頻繁に会わなくても、隣に座らなくても、こうしてずっと、きょうだいでいられる。世界にたったひとつの関係は変わることなく、これからも続いていく。
財産、というと大袈裟だろうか。でも、こんなに確かで揺るぎないことって、世の中そうそう見つからないよな、とも思うのだ。

列車は走り続け、乗客を少しずつ降ろしていく。思った通り、どちらの隣も空席のままだった。
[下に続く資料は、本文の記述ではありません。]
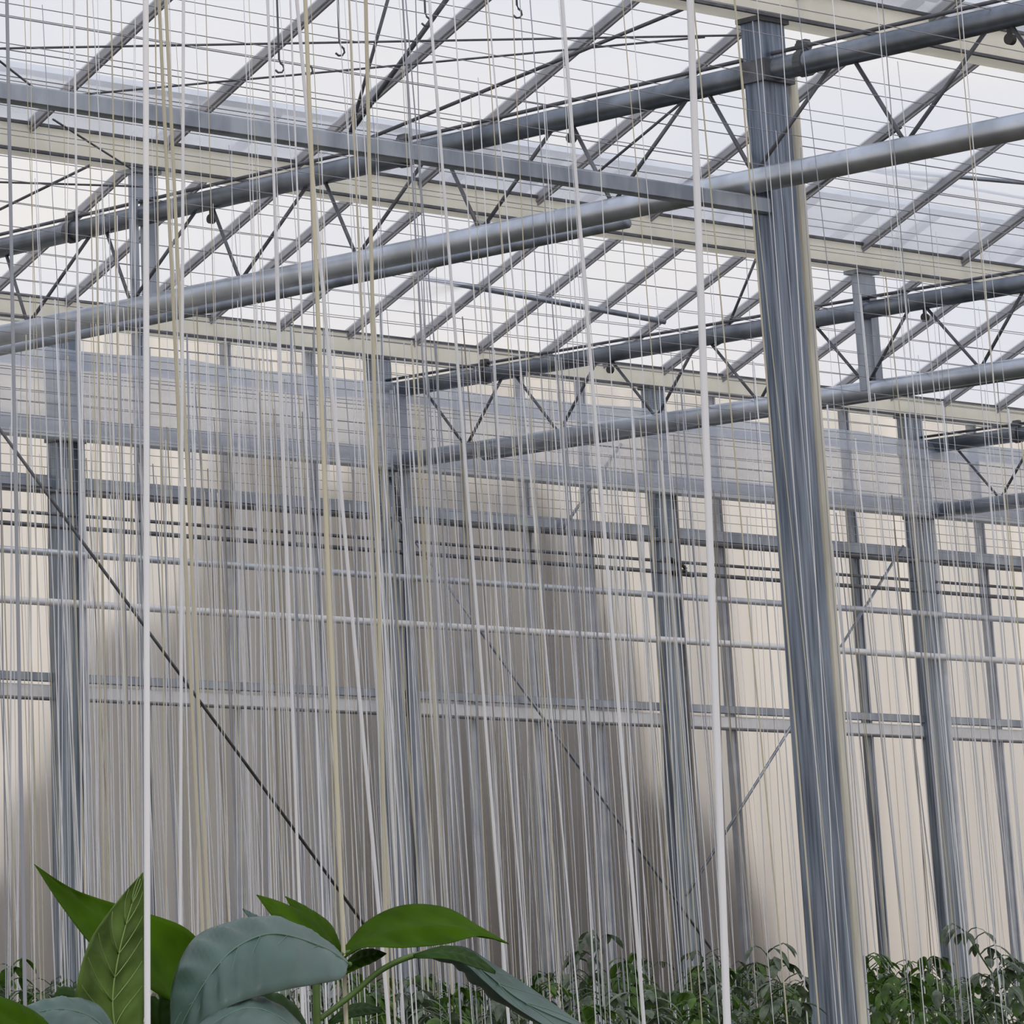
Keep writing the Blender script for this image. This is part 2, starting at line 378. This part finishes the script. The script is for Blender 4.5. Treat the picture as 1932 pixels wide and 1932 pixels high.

次の駅での停車時間は少し長いとアナウンスが流れた瞬間、前でくつろいでいた背中が急にすくっと立ち上がった。ホームの売店でビールを買い足してくると言う。以心伝心、やはり血のつながりはすごい。
軽やかとは言えないフォームで走っていく姿がおかしくて、窓越しにずっと見ていた。ああ、楽しいなあ。「きょうだいがいる人生」を与えてもらったことに、改めて感謝したくなった。

実家の最寄り駅に着くと、両親が待っていた。
手を振って迎える父。二人そろって帰ってくるなんてうれしいわ、と笑いながらなぜか涙ぐんでいる母。
泣き笑いのその顔を茶化しながら、こんなことで喜んでくれるなら何度でもしよう、と思った。少し前を歩いているリュックの背中も、同じ気持ちでいるのだとわかる。
だって私たちは、きょうだいだから。
この父と、この母と、私たちきょうだいだけの、家族だから。